Nearly a year after being fired for misconduct, former Ringgold police sergeant Tom Evans has filed a lawsuit seeking to recoup damages caused by a woman he claims made false allegations that led to his dismissal.

Evans was relieved of his duties on Feb. 15, 2013, after an internal investigation conducted by his superiors determined he had broken rules by escorting an FBI agent, the agent’s girlfriend and the girlfriend’s daughter to Chattanooga, after a rowdy night out in October 2012.

Evans left his Ringgold post, failed to write a report about the incident, and likewise failed to notify his superiors or the Catoosa County 911 center of his activity.

The entire incident was classified as “a favor” in the words of Evans, who responded to a possible drunken driver call at Acoustic Café on RBC Drive in Ringgold. Evans arrived to find that the driver in question was FBI special agent Ken Hillman, head of the Northwest Georgia Crimes Against Children Task Force — a unit Evans had been working with — whose primary focus was catching online sexual predators.

At Hillman’s request, Evans chose not to write a report about the run-in, and instead opted to chauffeur the trio to his girlfriend, Angela Russell’s, condominium.

After arriving at the condo, Evans and Russell’s daughter, Kathryn, sat out in his patrol car while her mother and Hillman were inside. That is the basis of Evans’ lawsuit, which he filed in Catoosa County Superior Court on Dec. 20.

During the investigation, Kathryn Russell told Ringgold police chief Dan Bilbrey and then-assistant chief Greg Wingo that Evans “hit on” her and made advances while the two were alone.

“If I were younger I would be all over you,” she claimed Evans told her. “If I weren’t married I would ask you out.”

She also claimed that Evans tried to coax her into removing her clothes.

During her interview with Wingo, she also alleged that Evans said, “If you take your shirt off, I’ll take you back to your car.”

Then and now, Evans vehemently denied the allegations, as evident in the suit filed by his attorney Larry Stagg.

That suit accuses Kathryn Russell of making false statements and allegations about him, which ultimately contributed to his firing.

The “false allegations are of a sexual nature and constitute slander,” the lawsuit reads.
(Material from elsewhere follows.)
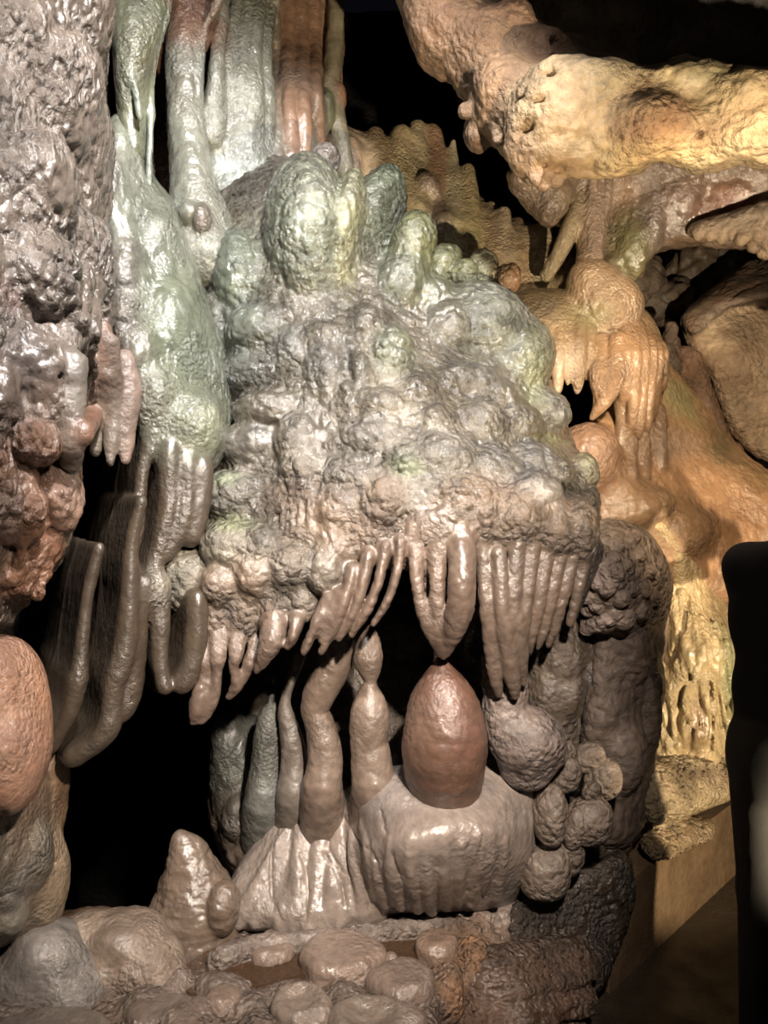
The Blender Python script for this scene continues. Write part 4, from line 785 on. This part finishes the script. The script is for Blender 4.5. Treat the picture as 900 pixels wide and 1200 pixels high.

It also claims “at no time did Evans ‘hit on,’ nor did he ask or inquire in any way to see her breasts.”

The suit claims slander and defamation against Evans by Russell, and Evans has asked for a jury trial, compensation for damages and reimbursement of attorney fees.

Neither Evans’ attorney, nor Russell’s attorney Clifton M. Patty, could be reached for comment Tuesday.